Available data:

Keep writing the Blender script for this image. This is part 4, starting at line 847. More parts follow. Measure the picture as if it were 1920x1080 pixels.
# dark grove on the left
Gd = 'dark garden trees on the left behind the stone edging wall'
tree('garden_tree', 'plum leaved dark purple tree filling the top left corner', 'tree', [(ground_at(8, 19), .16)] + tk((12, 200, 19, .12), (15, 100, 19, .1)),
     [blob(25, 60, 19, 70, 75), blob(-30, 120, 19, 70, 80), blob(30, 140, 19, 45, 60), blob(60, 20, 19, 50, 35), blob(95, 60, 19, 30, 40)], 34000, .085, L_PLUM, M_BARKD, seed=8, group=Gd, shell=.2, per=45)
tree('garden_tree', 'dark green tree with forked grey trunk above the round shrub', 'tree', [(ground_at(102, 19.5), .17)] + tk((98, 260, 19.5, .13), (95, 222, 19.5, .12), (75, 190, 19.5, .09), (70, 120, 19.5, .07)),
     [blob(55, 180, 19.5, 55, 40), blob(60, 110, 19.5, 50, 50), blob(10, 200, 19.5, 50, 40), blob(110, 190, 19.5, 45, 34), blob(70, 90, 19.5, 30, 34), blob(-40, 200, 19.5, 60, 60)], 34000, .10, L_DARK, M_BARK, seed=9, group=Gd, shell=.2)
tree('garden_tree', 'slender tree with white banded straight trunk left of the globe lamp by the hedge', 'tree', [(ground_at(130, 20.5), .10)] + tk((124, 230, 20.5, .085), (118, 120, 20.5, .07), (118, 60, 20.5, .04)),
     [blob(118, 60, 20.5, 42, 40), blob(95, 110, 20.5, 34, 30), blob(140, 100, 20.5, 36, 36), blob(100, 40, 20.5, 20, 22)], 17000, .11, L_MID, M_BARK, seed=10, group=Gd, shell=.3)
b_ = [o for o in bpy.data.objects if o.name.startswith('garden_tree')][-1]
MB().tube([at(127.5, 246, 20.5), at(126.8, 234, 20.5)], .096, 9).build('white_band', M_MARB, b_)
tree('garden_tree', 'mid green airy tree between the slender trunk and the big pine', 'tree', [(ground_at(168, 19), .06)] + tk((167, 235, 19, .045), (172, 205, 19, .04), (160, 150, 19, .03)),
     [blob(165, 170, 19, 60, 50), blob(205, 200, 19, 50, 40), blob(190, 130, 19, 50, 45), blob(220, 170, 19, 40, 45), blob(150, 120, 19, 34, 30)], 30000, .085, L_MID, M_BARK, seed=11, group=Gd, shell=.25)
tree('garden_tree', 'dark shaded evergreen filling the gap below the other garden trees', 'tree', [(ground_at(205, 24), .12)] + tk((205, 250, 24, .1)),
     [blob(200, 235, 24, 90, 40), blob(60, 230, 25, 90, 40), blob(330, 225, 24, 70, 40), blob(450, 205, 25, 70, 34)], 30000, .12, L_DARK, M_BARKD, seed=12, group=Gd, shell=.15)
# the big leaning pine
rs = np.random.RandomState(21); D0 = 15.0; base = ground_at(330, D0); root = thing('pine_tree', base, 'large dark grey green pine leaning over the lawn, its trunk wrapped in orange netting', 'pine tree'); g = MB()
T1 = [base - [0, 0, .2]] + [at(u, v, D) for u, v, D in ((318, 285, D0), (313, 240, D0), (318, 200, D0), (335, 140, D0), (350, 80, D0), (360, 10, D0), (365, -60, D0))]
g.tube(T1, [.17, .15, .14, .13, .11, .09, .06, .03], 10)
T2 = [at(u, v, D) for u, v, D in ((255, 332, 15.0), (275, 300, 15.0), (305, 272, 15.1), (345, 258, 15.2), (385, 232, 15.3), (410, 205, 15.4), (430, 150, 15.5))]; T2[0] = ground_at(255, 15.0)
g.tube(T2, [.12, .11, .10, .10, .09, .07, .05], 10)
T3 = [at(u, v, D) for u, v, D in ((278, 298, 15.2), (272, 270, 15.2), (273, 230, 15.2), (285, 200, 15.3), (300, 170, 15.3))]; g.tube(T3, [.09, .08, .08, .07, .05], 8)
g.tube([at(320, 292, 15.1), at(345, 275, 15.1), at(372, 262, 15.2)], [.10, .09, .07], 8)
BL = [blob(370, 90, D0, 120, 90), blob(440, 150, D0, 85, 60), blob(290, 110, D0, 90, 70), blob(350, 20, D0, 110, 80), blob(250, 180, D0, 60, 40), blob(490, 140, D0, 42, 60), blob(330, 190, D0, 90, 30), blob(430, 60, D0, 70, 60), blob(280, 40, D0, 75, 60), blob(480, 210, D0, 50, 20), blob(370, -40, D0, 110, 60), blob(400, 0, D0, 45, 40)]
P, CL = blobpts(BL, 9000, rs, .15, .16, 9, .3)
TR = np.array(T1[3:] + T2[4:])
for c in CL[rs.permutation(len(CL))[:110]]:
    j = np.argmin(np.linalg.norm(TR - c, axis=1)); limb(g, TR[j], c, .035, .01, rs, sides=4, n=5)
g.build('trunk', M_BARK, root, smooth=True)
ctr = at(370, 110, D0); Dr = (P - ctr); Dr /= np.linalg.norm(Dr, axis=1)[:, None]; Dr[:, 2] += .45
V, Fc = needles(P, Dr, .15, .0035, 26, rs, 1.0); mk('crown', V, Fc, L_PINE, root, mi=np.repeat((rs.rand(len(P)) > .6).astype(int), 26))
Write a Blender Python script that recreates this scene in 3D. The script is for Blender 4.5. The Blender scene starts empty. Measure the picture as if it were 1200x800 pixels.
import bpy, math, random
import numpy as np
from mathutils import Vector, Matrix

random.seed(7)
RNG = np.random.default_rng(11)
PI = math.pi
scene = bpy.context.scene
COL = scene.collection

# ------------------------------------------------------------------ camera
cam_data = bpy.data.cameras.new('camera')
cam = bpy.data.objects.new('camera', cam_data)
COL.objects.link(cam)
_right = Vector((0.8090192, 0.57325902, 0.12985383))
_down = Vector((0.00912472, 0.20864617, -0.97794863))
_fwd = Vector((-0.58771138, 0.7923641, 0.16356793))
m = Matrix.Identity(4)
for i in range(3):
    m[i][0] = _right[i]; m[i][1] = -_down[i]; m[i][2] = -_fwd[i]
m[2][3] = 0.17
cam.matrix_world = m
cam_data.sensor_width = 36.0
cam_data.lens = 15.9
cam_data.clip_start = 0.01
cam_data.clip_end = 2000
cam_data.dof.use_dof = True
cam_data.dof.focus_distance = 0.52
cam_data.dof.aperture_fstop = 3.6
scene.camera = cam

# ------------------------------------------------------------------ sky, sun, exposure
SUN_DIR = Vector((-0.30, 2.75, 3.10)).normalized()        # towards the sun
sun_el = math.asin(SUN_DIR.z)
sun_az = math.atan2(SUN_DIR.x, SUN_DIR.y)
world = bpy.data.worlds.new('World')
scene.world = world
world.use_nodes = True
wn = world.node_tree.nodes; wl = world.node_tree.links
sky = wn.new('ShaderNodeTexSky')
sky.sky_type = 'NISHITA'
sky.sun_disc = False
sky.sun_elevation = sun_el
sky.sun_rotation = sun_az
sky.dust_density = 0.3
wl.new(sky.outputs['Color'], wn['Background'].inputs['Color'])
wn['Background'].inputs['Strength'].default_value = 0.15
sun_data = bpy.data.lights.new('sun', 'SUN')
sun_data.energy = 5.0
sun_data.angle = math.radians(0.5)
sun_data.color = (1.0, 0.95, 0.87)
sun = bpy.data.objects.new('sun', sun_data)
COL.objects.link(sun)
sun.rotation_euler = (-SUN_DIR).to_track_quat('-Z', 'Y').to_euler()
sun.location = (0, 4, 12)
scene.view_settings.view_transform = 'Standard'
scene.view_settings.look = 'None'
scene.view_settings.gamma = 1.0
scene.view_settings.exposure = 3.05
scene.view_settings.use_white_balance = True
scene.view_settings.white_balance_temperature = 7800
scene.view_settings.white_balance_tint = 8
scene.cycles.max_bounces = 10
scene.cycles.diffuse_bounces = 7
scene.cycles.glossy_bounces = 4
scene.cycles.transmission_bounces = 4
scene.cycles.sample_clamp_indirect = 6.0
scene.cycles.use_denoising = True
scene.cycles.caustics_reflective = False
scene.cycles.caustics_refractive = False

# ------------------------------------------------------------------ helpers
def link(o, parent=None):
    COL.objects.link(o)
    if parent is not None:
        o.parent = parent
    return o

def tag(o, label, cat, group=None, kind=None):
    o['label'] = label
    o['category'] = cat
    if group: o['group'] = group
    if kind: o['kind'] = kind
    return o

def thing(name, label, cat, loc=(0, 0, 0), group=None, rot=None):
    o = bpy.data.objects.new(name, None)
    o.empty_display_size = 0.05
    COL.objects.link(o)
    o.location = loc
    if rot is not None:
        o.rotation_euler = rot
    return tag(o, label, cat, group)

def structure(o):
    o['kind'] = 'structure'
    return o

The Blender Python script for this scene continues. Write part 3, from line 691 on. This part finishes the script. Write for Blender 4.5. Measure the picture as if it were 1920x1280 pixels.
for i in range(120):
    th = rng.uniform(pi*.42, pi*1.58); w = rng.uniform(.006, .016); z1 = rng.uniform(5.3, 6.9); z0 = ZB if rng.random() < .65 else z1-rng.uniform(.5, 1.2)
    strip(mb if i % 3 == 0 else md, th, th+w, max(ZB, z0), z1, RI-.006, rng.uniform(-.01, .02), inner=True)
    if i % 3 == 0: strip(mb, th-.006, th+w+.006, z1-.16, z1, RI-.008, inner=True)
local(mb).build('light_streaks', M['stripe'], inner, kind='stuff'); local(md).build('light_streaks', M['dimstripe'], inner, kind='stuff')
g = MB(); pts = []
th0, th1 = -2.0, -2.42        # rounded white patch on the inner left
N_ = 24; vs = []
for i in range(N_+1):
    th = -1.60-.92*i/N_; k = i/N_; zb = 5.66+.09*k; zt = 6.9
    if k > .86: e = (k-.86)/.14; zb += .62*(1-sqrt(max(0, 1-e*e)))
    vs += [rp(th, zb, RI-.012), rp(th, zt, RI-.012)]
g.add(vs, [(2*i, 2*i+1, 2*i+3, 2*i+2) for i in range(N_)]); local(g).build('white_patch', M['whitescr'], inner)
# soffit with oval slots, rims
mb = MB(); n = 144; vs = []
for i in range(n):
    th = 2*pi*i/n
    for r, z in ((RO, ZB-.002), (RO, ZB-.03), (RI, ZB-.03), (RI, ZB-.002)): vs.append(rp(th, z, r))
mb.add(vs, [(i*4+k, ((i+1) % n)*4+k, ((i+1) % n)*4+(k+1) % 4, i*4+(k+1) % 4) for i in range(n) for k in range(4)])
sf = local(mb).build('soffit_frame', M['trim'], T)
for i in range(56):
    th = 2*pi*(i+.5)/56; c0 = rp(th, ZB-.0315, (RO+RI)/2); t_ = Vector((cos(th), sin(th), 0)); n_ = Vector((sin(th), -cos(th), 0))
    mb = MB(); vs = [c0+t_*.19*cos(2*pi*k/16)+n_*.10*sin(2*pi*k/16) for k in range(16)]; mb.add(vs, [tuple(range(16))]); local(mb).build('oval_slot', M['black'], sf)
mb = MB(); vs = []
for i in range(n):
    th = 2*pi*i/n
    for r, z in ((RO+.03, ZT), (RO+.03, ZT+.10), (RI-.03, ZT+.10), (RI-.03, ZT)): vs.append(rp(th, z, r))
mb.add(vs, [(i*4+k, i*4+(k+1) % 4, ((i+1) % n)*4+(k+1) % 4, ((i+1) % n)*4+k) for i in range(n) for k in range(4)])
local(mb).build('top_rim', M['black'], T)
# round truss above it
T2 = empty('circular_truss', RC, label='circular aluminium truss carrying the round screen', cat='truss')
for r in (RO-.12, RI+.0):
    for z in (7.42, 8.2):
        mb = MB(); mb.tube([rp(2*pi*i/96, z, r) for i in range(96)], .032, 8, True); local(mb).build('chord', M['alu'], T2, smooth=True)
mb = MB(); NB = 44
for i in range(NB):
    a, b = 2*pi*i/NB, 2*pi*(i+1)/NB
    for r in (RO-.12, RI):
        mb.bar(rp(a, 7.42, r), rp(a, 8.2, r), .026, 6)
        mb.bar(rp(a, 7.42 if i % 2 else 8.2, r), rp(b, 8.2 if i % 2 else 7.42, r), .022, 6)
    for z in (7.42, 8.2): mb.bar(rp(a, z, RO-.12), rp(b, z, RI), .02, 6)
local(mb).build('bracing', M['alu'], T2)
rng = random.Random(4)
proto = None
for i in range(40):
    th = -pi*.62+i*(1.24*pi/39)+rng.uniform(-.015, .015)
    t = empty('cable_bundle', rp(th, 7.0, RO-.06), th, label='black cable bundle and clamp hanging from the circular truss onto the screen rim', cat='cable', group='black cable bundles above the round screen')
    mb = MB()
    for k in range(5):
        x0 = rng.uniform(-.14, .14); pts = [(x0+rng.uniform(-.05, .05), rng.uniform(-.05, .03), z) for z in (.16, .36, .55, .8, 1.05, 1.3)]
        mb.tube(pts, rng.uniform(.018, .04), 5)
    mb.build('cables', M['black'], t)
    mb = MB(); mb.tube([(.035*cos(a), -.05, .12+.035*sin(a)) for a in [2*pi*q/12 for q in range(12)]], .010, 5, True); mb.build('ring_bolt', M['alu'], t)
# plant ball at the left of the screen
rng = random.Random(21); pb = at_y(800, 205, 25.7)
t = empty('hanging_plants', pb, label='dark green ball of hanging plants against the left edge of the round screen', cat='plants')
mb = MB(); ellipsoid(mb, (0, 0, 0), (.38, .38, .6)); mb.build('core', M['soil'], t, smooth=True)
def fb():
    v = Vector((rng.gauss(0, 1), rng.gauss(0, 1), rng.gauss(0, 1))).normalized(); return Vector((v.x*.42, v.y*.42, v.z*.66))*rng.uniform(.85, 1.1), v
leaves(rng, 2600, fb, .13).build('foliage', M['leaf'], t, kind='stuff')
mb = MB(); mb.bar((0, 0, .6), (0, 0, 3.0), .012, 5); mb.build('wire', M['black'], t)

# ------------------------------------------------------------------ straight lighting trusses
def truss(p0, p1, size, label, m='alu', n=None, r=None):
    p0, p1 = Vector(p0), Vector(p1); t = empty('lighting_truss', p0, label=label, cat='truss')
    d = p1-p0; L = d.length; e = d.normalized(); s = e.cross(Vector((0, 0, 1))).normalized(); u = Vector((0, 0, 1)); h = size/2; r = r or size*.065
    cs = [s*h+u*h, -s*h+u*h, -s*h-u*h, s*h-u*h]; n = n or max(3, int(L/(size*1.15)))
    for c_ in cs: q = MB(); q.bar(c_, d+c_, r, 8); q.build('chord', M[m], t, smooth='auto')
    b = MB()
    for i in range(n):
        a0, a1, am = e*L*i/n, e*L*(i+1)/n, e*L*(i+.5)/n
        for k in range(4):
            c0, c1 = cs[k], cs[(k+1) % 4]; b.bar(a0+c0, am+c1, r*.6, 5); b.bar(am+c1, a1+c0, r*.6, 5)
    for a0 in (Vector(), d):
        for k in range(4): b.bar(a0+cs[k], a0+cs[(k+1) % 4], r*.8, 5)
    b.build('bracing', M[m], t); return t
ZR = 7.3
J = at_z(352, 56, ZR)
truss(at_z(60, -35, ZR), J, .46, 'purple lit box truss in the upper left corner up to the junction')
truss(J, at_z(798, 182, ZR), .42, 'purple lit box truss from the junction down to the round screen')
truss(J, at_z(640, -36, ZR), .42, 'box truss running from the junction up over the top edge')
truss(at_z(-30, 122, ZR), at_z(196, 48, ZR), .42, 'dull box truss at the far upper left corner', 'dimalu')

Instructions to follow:
Select and copy every line of the listing with the word "upper".

Problem solution:
truss(at_z(60, -35, ZR), J, .46, 'purple lit box truss in the upper left corner up to the junction')
truss(at_z(-30, 122, ZR), at_z(196, 48, ZR), .42, 'dull box truss at the far upper left corner', 'dimalu')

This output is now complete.